Vivir cada momento intentando ajustar nuestra conducta a la voluntad de Dios es vivir en paz y libertad: Nuestra meta es el ahora y aquí; el futuro, con sus éxitos y sus fracasos, es de Dios y será lo que él disponga. No tenemos otra atadura que Dios; y esa es la realidad que no podemos esquivar y que es la fuente de nuestra fuerza, libertad y nuestra paz. San Pablo nos dice,” ninguno de nosotros para sí mismo vive y ninguno para sí mismo muere; pues si vivimos, para el Señor vivimos; y si morimos, morimos para el Señor. En fin, sea que vivamos, sea que muramos, del Señor somos”(Rm. 14,7 y ss.). Nada nos debe preocupar ni angustiar sobre nuestro futuro porque lo esencial es vivir el presente en la voluntad de Dios; nada debemos temer pues esa voluntad a la que nos sometemos es la voluntad de nuestro Padre; un Padre que ya hemos visto hasta qué extremo nos quiere. Que nada ni nadie nos quite la Paz porque “si Dios está por nosotros, ¿quién contra nosotros? El que no perdonó a su propio Hijo, antes bien lo entregó por todos nosotros, ¿cómo no nos va a dar con El todas las cosas? (Rm. 8,31 y ss). Jesús nos anima, “ En el mundo tendréis tribulaciones, pero confiad, yo he vencido al mundo.”(Jn.16,33). Sometiéndonos a su voluntad, podemos decir con el salmista, “el Señor es la defensa de mi vida, ¿quién me hará temblar” (Sal. 26). También podemos decir con Isaías (26,12),” Señor tu nos darás la paz porque todas nuestras empresas nos la realizas tú.” Porque, en definitiva, “sabemos que Dios hace concurrir todas las cosas para el bien de los que le aman” (Rm.8,28). Jesús da la libertad a aquellos que “por temor a la muerte, viven toda la vida como esclavos”( Hebreos,2,15), pues El nos ofrece la vida eterna: “Dios nos ha dado la vida eterna, y esta vida está en su Hijo. El que tiene al Hijo tiene la vida; el que no tiene al Hijo de Dios, tampoco tiene la vida”(1ªJn. 5, 11 y 12).
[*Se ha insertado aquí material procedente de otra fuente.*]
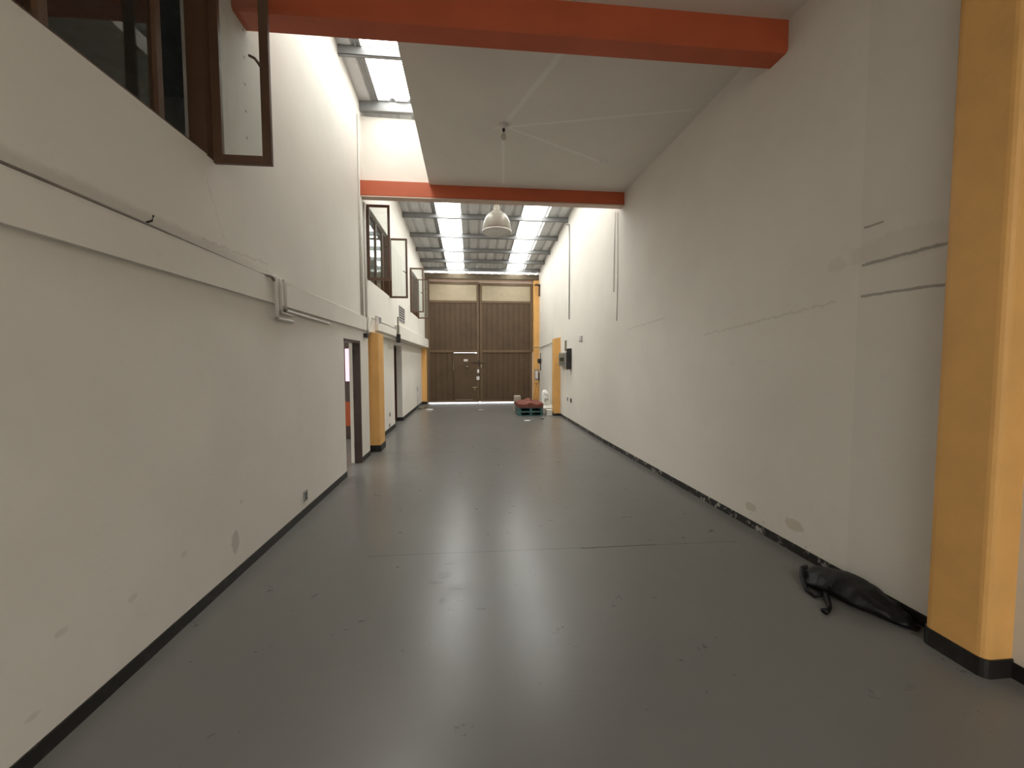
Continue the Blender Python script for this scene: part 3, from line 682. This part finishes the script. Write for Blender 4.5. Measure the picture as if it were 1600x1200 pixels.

El amor es la esencia de Dios y ese amor engloba su sabiduría, voluntad y poder. De ese amor procedemos y hacía él vamos. Es también nuestra esencia, ya que fuimos creados a imagen y semejanza de Dios, y debe ser la referencia de toda nuestra conducta. Ese amor tiene dos direcciones inseparables, consustancialmente unidas: amor a Dios y amor al prójimo; no tiene sentido el uno sin el otro. San Juan en sus escritos nos lo dice con bastante claridad : “ En esto consiste el amor: No en que nosotros hayamos amado a Dios, sino que el nos amó a nosotros y envió a su Hijo como propiciación por nuestros pecados” (1ª Jn. 4, 10). “Nosotros amamos porque Él nos amó primero”(1ªJn.4,19).”Dios es amor y el que vive en el amor permanece en Dios y Dios en él” (1ªJn.4,16); “el que no ama no conoce a Dios porque Dios es amor”(1ªJn. 4,8); si alguno dijere pero aborrece a su hermano, miente”(1ªJn.4, 20);”Si alguno me ama guardará mi palabra y mi Padre le amará y vendremos a él y haremos morada en él”(Jn.14, 23); “Un nuevo mandamiento os doy: que os améis unos a otros como yo os he amado” (Jn.13, 34); “ Si nos amamos unos a otros , Dios permanece en nosotros y su amor ha llegado en nosotros a su plenitud” (1ªJn.4,12).

Si viviésemos todos con una profunda presencia de Dios, conscientes de su amor y pendientes de hacer su voluntad, cuán distintas serían las realidades que nos rodean: Qué distintas serían las relaciones entre esposos, padres e hijos; qué diferentes serían las relaciones de los novios, entre jefes y empleados, el trato con los emigrantes…¡Qué distinta sería nuestra vida!